Smallpond wins OK for new site on East End Road

In February, after neighbors in the Noview Avenue area protested putting Smallpond Childcare on their street, the Homer Advisory Planning Commission fell a vote short of approving a conditional use permit, CUP, needed to build. 

The commission voted 4-2, with commissioners Roberta Highland and Franco Venuti opposing, but under its rules then needed five votes to approve a CUP. The threshold has since been changed to four votes.

Last week, with a new property on East End Road across from Mattox Street, its closest neighbors didn’t utter a peep of protest when Smallpond filed for another CUP. Perhaps that’s because they’re some of Homer’s first settlers buried in Pioneer’s Cemetery, a historic cemetery between the new Smallpond building and the road. Nearby living residents also didn’t object and the CUP passed unanimously. Smallpond parents showed up in support of the CUP. 

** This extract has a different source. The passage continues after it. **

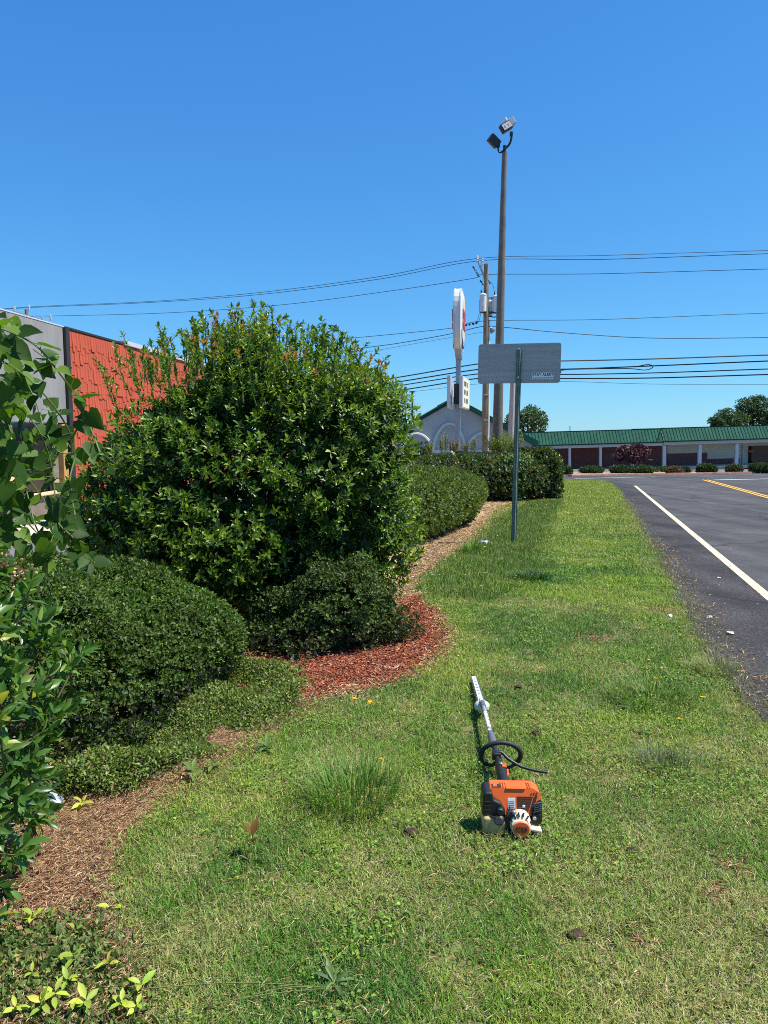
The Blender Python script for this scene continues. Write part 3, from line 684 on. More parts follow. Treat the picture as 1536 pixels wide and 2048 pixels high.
# ------------------------------------------------------------------ road sign, seen from the back
def road_sign():
    b = G(1027, 1088); t = thing('road_sign', 'back of a plain grey rectangular road sign on a perforated green post', 'road sign', b, R(-15.8))
    t.rotation_euler = (0, R(.55), R(-15.8))
    zt, zb = P(1037, 687, b.y).z - b.z, P(1037, 766.5, b.y).z - b.z
    h = zt - zb; zc = (zt + zb) / 2; wd = 1.33; r_ = .045; pts = []
    for cx, cz, a0 in ((1, 1, 0), (-1, 1, 90), (-1, -1, 180), (1, -1, 270)):
        for i in range(6):
            a_ = R(a0 + 18 * i); pts.append(V(cx * (wd / 2 - r_) + r_ * math.cos(a_), .004, zc + cz * (h / 2 - r_) + r_ * math.sin(a_)))
    MB().prism(pts, V(0, .004, 0), True).build('panel', 'galv_sign', t)
    pr = [(-.044, 0), (-.024, 0), (-.016, -.036), (.016, -.036), (.024, 0), (.044, 0), (.044, -.005), (.028, -.005), (.020, -.041), (-.020, -.041), (-.028, -.005), (-.044, -.005)]
    ztop = P(1037, 700, b.y).z - b.z
    post = MB().prism([V(x, y, -.1) for x, y in pr], V(0, 0, ztop + .1)).build('post', 'green_post', t)
    hl = MB(); z_ = .1
    while z_ < ztop - .02:
        hl.lathe((0, -.0412, z_), (0, -1, 0), [(.0055, 0), (.0055, .0012)], 8); z_ += .0254
    o = hl.build('holes', 'hole', post); o['kind'] = 'stuff'
    for z_ in (zt - .09, zb + .09):
        MB().lathe((0, -.041, z_), (0, -1, 0), [(.012, 0), (.012, .006), (.006, .012)], 6).build('bolt', 'alu', post)
    sx, sz = .39, zc - .205
    st = MB().box((sx, .0025, sz), (.335, .002, .105)).build('sticker', 'sticker', t)
    text_mesh('STAY ALERT', .066, 'lettering', 'ink', st, (sx, .0008, sz + .018), (R(90), 0, 0), .0003, xs=.92)
    for i in range(11):
        MB().box((sx - .145 + i * .029, .0012, sz - .033), (.019, .0012, .016)).build('small_print', 'ink', st)
road_sign()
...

“It’s quiet. The neighbors won’t be bothered by young children,” said Susannah Webster, owner and director of the 12-child group daycare facility. “It’s a beautiful irony.”

After the planning commission rejected its Noview Avenue proposal, Webster started looking for another site. Her purchase had been contingent on CUP approval. Webster purchased the Dierich house, a 1950s era structure on a 1.25-acre lot behind the cemetery. A driveway loops around the cemetery to access the house, but because one leg is on another lot, Smallpond will not use that section. With a large lawn, trees and plenty of parking, it’s accessible to families with children at the daycare home.

“I can give Franco Venuti and Roberta Highland full credit for us finding this,” Webster said of the two commissioners who voted against the Noview Avenue proposal.

“It’s a beautiful place,” she said

City planners suggested several conditions for a CUP, and the commission accepted the findings and those conditions. Smallpond will have to build a fenced area, something Webster said she planned to do anyway. It also has to hook up to city water and sewer. A shed that encroaches on the 5-foot setback will either have to be taken down or moved.

Webster said the new site meets some of the issues Noview Avenue neighbors raised against that site: lot size, parking and traffic. The new site is zoned commercial-residential. Its closest neighbor is Lisa Ann’s Grooming, a pet care business.

“It was clear the zoning was appropriate, the lot was appropriate. The neighboring properties — there was no opposition,” she said.

Smallpond is now in two buildings on Hohe Street and licensed as two, 12-child group homes. Because it’s going into one building, under state daycare licensing rules, as a daycare group home it can have a maximum of 12 children per day and will have to cut the number of students it can take. Webster said students currently enrolled in the summer program will have spots in the fall. To expand further it would have to be licensed as a daycare center, with stricter licensing, such as having a Department of Environmental Conservation approved kitchen.

Webster has already had talks with her students about the new building and its location next to the cemetery. That opens up discussions about birth, aging and death.

“We’re talking about special places to love people who aren’t alive anymore,” she said. “It’s an important conversation, especially for young children. They’re fascinated by it.”

Now that it has its CUP, Smallpond will start doing interior repairs and remodeling. It has to bring the house up to code and also get fire marshal approval. Webster said she expects to open by September.